If you’re like me and only have 5-7 mins a day for word work, then you’re constantly looking for lessons that pack the most powerful punches. This lesson does just that! It doubles vocabulary instruction with grammar. Pow!

The English language is fickle. We have so many meanings for words. Table can be a noun (as in the piece of furniture) or it can be a verb (as in saving something for a later time.) Most students are familiar with the noun, but are they familiar with the verb? Studying words that can be both nouns and verbs can be fun!

Nouns & Verbs:

ski                              bargain                         hunt

chair                          shop                               bump

ruin                           fly                                   grimace

cloud                         joke                                milk

One of the hardest components of teaching vocabulary is helping students learn the many meanings of words. I like to begin here- with nouns and verbs. These words allow for great entry-point conversations about words because students are usually familiar with at least one meaning. Students have a lot of fun creating sentences that include both forms of the word.

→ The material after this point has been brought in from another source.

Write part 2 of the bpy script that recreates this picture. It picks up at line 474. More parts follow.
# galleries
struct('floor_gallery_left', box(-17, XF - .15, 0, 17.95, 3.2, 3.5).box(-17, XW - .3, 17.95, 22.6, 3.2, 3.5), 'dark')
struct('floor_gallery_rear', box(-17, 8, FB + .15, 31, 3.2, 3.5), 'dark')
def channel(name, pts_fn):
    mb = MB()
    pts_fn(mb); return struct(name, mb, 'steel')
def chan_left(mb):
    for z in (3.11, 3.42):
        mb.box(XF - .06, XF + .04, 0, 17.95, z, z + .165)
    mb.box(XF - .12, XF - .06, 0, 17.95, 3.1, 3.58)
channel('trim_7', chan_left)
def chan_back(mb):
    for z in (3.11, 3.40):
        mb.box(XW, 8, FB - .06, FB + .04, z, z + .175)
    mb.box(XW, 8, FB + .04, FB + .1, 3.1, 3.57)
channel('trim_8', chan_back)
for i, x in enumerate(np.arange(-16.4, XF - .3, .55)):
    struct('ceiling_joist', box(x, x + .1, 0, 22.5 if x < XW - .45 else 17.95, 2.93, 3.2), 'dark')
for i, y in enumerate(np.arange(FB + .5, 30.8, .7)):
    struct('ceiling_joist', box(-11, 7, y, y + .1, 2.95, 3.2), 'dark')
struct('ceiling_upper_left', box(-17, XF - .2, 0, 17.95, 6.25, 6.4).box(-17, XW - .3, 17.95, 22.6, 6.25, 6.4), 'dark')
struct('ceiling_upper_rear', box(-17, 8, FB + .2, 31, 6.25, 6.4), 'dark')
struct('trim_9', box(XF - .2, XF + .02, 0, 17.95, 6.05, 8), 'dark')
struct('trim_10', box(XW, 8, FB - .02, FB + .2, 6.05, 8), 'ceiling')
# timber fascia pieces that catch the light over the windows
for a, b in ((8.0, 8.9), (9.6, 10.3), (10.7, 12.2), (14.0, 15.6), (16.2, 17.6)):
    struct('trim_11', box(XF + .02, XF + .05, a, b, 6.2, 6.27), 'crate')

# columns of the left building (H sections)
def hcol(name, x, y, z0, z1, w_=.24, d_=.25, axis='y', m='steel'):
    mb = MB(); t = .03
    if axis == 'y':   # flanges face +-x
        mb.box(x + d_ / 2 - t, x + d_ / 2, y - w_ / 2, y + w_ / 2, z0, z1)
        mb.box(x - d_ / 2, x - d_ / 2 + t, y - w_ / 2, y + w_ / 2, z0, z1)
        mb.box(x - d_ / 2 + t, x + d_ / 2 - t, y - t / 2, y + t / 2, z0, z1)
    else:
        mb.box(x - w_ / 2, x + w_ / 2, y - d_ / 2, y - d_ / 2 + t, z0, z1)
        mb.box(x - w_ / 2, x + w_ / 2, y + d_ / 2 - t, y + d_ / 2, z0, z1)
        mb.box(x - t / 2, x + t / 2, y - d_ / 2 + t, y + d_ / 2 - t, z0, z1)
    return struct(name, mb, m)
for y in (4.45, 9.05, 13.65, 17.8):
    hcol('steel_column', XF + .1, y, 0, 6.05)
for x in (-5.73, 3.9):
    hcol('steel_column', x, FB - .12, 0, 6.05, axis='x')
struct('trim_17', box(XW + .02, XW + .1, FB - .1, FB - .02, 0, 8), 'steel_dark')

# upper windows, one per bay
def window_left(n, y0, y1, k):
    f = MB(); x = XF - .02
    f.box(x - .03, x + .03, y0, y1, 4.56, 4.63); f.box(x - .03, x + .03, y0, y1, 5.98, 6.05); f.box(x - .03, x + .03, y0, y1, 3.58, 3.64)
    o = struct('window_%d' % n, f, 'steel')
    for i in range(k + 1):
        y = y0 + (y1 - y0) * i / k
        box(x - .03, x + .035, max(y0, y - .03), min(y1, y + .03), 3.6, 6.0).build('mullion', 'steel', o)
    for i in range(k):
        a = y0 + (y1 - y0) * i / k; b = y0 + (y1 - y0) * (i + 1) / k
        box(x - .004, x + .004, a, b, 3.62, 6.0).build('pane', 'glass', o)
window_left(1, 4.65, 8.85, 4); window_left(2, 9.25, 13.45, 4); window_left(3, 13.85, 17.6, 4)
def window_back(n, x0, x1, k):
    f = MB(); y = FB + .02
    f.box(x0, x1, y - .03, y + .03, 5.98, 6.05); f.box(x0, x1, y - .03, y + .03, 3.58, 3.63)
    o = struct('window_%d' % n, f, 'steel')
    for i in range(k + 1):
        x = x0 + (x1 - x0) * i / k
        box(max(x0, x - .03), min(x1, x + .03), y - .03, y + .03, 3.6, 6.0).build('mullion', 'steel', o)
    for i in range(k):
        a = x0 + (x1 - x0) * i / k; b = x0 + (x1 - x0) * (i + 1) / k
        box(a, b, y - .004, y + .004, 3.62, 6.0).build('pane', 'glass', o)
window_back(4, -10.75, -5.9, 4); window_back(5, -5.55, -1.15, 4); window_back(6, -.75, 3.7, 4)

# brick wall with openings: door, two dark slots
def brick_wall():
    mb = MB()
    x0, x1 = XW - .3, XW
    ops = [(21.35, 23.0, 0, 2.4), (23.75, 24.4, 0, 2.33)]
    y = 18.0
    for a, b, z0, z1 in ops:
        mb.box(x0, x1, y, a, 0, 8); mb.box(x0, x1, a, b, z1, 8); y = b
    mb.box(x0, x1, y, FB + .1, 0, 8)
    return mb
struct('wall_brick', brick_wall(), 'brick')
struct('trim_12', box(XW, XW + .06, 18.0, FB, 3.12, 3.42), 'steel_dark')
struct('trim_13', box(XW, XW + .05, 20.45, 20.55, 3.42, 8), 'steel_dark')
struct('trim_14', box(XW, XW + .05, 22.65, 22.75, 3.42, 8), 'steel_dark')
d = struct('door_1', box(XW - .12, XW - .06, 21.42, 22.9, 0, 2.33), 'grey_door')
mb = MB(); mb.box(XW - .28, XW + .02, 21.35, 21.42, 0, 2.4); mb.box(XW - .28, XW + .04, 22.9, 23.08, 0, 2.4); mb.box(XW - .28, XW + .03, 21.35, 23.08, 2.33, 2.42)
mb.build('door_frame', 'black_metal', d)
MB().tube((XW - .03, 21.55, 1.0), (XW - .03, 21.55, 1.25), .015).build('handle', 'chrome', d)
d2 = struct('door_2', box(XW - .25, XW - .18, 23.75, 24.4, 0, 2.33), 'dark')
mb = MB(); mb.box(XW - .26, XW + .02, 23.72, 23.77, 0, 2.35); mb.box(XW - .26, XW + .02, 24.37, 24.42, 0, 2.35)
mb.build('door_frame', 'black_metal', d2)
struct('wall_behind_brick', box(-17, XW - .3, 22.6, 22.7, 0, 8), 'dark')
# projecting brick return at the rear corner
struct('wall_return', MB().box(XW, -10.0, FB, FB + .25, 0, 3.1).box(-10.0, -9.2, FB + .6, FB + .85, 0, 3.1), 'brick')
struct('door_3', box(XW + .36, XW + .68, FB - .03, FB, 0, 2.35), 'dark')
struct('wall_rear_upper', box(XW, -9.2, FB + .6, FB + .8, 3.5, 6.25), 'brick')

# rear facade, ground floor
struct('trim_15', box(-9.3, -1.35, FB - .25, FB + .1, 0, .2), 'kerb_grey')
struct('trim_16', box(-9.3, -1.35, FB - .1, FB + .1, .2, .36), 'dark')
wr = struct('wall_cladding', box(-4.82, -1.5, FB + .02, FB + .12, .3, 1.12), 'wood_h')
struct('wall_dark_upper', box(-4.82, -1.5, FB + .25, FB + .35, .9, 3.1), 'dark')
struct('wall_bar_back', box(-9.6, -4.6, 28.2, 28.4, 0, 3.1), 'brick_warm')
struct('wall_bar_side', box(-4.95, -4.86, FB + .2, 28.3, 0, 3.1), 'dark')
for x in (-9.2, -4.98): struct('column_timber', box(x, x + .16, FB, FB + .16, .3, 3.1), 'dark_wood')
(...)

“We tabled the discussion about the new dining room table for the night.”

As the year goes on, I add more layers. We look at words that are nouns, verbs, and adjectives (such as the word light.)

For extra fun, ask your students to get really creative and make a case for sentences or word combinations where “table” acts as an adjective? (table-top counter, table lamp, table hockey?) Where it can get really interesting is when students try adding suffixes to table to make it into an adjective (tablific? or tablesque?) You may be surprised by what they create. Here is Shelby’s sentence:

“She looked at the towering building with its black table roof.”

You can see here that Shelby used the word “table” creatively to  create an interesting image in her reader’s mind. This quick and fun word work activity can pack a powerful punch in less than 5-7 minutes. Enjoy!